Is Machine Translation Getting Better over Time?


Yvette Graham
Department of Computing and Information Systems, The University of Melbourne, Victoria 3010, Australia.

Tim Baldwin
Department of Computing and Information Systems, The University of Melbourne, Victoria 3010, Australia.

Alistair Moffat
Department of Computing and Information Systems, The University of Melbourne, Victoria 3010, Australia.

Justin Zobel
Department of Computing and Information Systems, The University of Melbourne, Victoria 3010, Australia.


Status

Proc. Conf. European Assoc. Computational Linguistics, Gothenberg, April 2014, pages 443-451.

Abstract

Recent human evaluation of machine translation has focused on relative preference judgments of translation quality, making it difficult to track longitudinal improvements over time. We carry out a large-scale crowd-sourcing experiment to estimate the degree to which state-of-theart performance in machine translation has increased over the past five years. To facilitate longitudinal evaluation, we move away from relative preference judgments and instead ask human judges to provide direct estimates of the quality of individual translations in isolation from alternate outputs.

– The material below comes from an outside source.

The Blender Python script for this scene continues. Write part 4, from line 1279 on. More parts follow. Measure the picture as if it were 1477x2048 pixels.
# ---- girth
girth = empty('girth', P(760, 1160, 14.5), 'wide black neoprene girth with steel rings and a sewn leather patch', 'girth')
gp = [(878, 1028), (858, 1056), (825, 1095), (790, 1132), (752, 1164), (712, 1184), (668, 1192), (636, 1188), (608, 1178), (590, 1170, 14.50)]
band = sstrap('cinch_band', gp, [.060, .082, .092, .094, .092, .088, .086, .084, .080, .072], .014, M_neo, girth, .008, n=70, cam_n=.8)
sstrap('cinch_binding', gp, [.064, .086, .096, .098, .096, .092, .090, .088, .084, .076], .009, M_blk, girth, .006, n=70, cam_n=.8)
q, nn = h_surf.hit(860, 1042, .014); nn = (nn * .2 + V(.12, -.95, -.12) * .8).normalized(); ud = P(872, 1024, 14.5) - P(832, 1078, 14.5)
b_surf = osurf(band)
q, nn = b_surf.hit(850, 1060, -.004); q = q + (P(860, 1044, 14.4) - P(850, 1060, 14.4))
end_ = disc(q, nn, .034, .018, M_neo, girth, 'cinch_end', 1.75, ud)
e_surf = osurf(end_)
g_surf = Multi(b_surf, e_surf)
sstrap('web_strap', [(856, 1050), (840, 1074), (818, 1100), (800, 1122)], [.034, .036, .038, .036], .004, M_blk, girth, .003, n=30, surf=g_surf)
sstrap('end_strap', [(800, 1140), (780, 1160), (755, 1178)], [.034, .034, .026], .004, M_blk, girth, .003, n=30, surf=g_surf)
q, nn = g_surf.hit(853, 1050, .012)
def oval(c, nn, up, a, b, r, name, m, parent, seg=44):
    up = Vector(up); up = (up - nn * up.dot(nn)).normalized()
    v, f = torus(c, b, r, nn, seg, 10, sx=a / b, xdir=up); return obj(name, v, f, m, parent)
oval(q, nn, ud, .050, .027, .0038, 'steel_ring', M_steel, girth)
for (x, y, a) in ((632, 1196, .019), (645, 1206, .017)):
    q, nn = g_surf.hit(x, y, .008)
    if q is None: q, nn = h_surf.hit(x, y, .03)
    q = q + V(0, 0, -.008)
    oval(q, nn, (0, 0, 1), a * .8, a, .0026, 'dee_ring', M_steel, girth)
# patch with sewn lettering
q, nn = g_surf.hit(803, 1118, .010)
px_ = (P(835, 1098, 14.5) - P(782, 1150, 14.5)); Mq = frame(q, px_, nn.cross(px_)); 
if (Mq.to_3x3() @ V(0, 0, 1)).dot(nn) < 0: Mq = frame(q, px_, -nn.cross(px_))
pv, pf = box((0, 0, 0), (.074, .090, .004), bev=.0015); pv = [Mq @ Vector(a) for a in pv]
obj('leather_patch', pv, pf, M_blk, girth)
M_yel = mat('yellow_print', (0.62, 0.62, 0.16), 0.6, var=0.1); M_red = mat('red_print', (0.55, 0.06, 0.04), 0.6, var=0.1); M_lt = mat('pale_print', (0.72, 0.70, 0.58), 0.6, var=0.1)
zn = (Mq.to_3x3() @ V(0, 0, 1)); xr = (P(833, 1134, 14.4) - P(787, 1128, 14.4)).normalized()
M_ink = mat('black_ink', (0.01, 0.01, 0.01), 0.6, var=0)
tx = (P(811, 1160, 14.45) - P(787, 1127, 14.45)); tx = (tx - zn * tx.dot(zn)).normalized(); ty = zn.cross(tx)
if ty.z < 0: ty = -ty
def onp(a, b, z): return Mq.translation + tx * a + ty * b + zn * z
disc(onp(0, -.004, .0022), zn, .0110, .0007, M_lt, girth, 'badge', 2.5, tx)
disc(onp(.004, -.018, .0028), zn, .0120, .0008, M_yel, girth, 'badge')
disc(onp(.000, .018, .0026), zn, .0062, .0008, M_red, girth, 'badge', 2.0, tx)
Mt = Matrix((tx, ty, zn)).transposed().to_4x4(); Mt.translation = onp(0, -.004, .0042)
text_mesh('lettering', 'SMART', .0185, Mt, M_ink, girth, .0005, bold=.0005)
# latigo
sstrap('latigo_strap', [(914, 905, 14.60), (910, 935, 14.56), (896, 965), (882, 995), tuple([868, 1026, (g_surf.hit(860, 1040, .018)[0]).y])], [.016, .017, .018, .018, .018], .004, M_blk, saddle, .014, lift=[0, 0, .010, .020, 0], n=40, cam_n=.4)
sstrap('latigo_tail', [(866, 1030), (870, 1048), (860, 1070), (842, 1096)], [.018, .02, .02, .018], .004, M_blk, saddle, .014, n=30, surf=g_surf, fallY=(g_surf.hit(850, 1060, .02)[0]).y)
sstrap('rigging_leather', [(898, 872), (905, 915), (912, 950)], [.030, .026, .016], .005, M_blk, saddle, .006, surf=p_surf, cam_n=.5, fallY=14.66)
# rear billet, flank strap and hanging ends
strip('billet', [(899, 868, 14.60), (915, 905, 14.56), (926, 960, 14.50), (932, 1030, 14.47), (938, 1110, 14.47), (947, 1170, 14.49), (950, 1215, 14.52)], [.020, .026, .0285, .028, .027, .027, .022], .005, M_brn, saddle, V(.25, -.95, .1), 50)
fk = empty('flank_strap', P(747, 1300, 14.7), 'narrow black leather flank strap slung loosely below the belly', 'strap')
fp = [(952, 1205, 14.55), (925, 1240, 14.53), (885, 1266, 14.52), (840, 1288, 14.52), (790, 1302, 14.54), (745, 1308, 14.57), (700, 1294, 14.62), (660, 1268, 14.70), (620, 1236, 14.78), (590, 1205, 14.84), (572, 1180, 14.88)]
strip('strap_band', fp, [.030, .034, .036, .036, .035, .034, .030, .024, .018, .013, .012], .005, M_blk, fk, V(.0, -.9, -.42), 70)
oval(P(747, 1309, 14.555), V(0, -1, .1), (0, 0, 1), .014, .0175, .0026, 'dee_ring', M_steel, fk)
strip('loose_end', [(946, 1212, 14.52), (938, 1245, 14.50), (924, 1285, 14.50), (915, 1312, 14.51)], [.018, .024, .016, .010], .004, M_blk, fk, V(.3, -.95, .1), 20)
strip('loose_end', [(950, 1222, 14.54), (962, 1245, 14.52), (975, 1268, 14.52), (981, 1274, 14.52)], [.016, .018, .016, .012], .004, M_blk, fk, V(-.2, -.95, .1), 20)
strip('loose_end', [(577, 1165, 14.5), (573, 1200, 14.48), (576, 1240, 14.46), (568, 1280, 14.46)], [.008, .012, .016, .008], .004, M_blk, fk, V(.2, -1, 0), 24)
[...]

For seven European language pairs, our evaluation estimates an average 10-point improvement to state-of-theart machine translation between 2007 and 2012, with Czech-to-English translation standing out as the language pair achieving most substantial gains. Our method of human evaluation offers an economically feasible and robust means of performing ongoing longitudinal evaluation of machine translation.